◆ **WRITTEN PROBLEM**: Return all the data, word for word.

BEGIN SOURCE MATERIAL

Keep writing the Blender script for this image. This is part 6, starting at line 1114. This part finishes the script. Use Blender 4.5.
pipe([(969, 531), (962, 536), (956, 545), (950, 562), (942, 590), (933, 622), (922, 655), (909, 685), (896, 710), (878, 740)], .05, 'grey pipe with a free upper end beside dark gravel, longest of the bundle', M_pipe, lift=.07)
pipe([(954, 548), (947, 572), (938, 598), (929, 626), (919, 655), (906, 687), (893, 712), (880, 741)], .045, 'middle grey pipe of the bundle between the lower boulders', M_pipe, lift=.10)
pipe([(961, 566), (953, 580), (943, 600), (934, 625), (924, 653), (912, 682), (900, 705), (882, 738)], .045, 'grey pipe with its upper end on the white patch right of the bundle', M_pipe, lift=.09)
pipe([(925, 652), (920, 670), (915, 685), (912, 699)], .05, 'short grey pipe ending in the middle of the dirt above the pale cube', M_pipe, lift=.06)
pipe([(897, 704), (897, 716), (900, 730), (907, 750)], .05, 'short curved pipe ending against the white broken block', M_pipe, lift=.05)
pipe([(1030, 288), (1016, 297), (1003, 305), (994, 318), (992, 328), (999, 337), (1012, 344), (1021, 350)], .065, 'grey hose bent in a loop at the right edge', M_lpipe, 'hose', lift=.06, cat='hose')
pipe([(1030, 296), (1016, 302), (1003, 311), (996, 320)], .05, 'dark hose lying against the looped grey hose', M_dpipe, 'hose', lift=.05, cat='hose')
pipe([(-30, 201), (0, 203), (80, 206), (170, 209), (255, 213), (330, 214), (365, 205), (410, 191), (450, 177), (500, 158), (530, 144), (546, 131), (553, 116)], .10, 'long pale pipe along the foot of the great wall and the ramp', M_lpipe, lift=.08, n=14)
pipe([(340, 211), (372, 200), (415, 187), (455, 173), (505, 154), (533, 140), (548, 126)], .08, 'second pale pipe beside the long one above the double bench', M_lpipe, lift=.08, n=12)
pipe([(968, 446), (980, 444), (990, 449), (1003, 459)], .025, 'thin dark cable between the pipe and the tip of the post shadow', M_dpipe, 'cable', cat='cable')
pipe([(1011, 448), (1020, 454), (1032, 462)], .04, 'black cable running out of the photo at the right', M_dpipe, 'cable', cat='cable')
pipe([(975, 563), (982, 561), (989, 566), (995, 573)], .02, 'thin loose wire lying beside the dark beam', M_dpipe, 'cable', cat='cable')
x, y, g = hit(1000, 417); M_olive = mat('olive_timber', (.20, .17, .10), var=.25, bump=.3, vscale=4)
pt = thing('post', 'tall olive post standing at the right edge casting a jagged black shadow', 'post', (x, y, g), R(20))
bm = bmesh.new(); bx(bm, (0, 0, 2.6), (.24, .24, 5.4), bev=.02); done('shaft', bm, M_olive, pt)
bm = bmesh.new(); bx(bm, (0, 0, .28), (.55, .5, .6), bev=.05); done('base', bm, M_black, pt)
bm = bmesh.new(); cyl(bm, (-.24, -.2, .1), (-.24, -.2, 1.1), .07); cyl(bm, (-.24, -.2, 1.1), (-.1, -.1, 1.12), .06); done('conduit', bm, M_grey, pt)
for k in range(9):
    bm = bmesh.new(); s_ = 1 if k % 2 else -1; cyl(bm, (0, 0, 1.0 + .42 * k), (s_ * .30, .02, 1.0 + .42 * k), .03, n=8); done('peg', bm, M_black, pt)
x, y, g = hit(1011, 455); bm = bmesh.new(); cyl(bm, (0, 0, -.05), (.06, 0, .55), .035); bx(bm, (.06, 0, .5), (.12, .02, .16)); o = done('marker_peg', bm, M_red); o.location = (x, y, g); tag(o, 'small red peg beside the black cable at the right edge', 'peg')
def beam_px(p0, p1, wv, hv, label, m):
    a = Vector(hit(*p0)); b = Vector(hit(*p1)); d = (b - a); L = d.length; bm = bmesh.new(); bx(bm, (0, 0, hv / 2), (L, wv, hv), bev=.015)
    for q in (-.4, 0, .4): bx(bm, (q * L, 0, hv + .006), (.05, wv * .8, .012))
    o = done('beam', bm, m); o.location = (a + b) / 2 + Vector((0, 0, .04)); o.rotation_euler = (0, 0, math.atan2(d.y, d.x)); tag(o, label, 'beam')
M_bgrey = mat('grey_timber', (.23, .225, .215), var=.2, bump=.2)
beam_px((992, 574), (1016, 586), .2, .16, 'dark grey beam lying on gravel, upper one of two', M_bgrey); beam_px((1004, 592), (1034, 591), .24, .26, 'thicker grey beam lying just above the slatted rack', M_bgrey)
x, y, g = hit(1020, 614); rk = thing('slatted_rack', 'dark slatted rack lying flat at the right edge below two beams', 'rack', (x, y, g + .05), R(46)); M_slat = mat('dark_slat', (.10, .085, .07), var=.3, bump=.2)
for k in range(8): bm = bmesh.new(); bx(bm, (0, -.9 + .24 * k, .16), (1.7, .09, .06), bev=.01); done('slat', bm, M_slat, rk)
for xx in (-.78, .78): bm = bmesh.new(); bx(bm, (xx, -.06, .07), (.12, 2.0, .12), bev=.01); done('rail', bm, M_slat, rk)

END SOURCE MATERIAL

◆ **ANSWER FOR THE TASK**:
Keep writing the Blender script for this image. This is part 6, starting at line 1114. This part finishes the script. Use Blender 4.5.
pipe([(969, 531), (962, 536), (956, 545), (950, 562), (942, 590), (933, 622), (922, 655), (909, 685), (896, 710), (878, 740)], .05, 'grey pipe with a free upper end beside dark gravel, longest of the bundle', M_pipe, lift=.07)
pipe([(954, 548), (947, 572), (938, 598), (929, 626), (919, 655), (906, 687), (893, 712), (880, 741)], .045, 'middle grey pipe of the bundle between the lower boulders', M_pipe, lift=.10)
pipe([(961, 566), (953, 580), (943, 600), (934, 625), (924, 653), (912, 682), (900, 705), (882, 738)], .045, 'grey pipe with its upper end on the white patch right of the bundle', M_pipe, lift=.09)
pipe([(925, 652), (920, 670), (915, 685), (912, 699)], .05, 'short grey pipe ending in the middle of the dirt above the pale cube', M_pipe, lift=.06)
pipe([(897, 704), (897, 716), (900, 730), (907, 750)], .05, 'short curved pipe ending against the white broken block', M_pipe, lift=.05)
pipe([(1030, 288), (1016, 297), (1003, 305), (994, 318), (992, 328), (999, 337), (1012, 344), (1021, 350)], .065, 'grey hose bent in a loop at the right edge', M_lpipe, 'hose', lift=.06, cat='hose')
pipe([(1030, 296), (1016, 302), (1003, 311), (996, 320)], .05, 'dark hose lying against the looped grey hose', M_dpipe, 'hose', lift=.05, cat='hose')
pipe([(-30, 201), (0, 203), (80, 206), (170, 209), (255, 213), (330, 214), (365, 205), (410, 191), (450, 177), (500, 158), (530, 144), (546, 131), (553, 116)], .10, 'long pale pipe along the foot of the great wall and the ramp', M_lpipe, lift=.08, n=14)
pipe([(340, 211), (372, 200), (415, 187), (455, 173), (505, 154), (533, 140), (548, 126)], .08, 'second pale pipe beside the long one above the double bench', M_lpipe, lift=.08, n=12)
pipe([(968, 446), (980, 444), (990, 449), (1003, 459)], .025, 'thin dark cable between the pipe and the tip of the post shadow', M_dpipe, 'cable', cat='cable')
pipe([(1011, 448), (1020, 454), (1032, 462)], .04, 'black cable running out of the photo at the right', M_dpipe, 'cable', cat='cable')
pipe([(975, 563), (982, 561), (989, 566), (995, 573)], .02, 'thin loose wire lying beside the dark beam', M_dpipe, 'cable', cat='cable')
x, y, g = hit(1000, 417); M_olive = mat('olive_timber', (.20, .17, .10), var=.25, bump=.3, vscale=4)
pt = thing('post', 'tall olive post standing at the right edge casting a jagged black shadow', 'post', (x, y, g), R(20))
bm = bmesh.new(); bx(bm, (0, 0, 2.6), (.24, .24, 5.4), bev=.02); done('shaft', bm, M_olive, pt)
bm = bmesh.new(); bx(bm, (0, 0, .28), (.55, .5, .6), bev=.05); done('base', bm, M_black, pt)
bm = bmesh.new(); cyl(bm, (-.24, -.2, .1), (-.24, -.2, 1.1), .07); cyl(bm, (-.24, -.2, 1.1), (-.1, -.1, 1.12), .06); done('conduit', bm, M_grey, pt)
for k in range(9):
    bm = bmesh.new(); s_ = 1 if k % 2 else -1; cyl(bm, (0, 0, 1.0 + .42 * k), (s_ * .30, .02, 1.0 + .42 * k), .03, n=8); done('peg', bm, M_black, pt)
x, y, g = hit(1011, 455); bm = bmesh.new(); cyl(bm, (0, 0, -.05), (.06, 0, .55), .035); bx(bm, (.06, 0, .5), (.12, .02, .16)); o = done('marker_peg', bm, M_red); o.location = (x, y, g); tag(o, 'small red peg beside the black cable at the right edge', 'peg')
def beam_px(p0, p1, wv, hv, label, m):
    a = Vector(hit(*p0)); b = Vector(hit(*p1)); d = (b - a); L = d.length; bm = bmesh.new(); bx(bm, (0, 0, hv / 2), (L, wv, hv), bev=.015)
    for q in (-.4, 0, .4): bx(bm, (q * L, 0, hv + .006), (.05, wv * .8, .012))
    o = done('beam', bm, m); o.location = (a + b) / 2 + Vector((0, 0, .04)); o.rotation_euler = (0, 0, math.atan2(d.y, d.x)); tag(o, label, 'beam')
M_bgrey = mat('grey_timber', (.23, .225, .215), var=.2, bump=.2)
beam_px((992, 574), (1016, 586), .2, .16, 'dark grey beam lying on gravel, upper one of two', M_bgrey); beam_px((1004, 592), (1034, 591), .24, .26, 'thicker grey beam lying just above the slatted rack', M_bgrey)
x, y, g = hit(1020, 614); rk = thing('slatted_rack', 'dark slatted rack lying flat at the right edge below two beams', 'rack', (x, y, g + .05), R(46)); M_slat = mat('dark_slat', (.10, .085, .07), var=.3, bump=.2)
for k in range(8): bm = bmesh.new(); bx(bm, (0, -.9 + .24 * k, .16), (1.7, .09, .06), bev=.01); done('slat', bm, M_slat, rk)
for xx in (-.78, .78): bm = bmesh.new(); bx(bm, (xx, -.06, .07), (.12, 2.0, .12), bev=.01); done('rail', bm, M_slat, rk)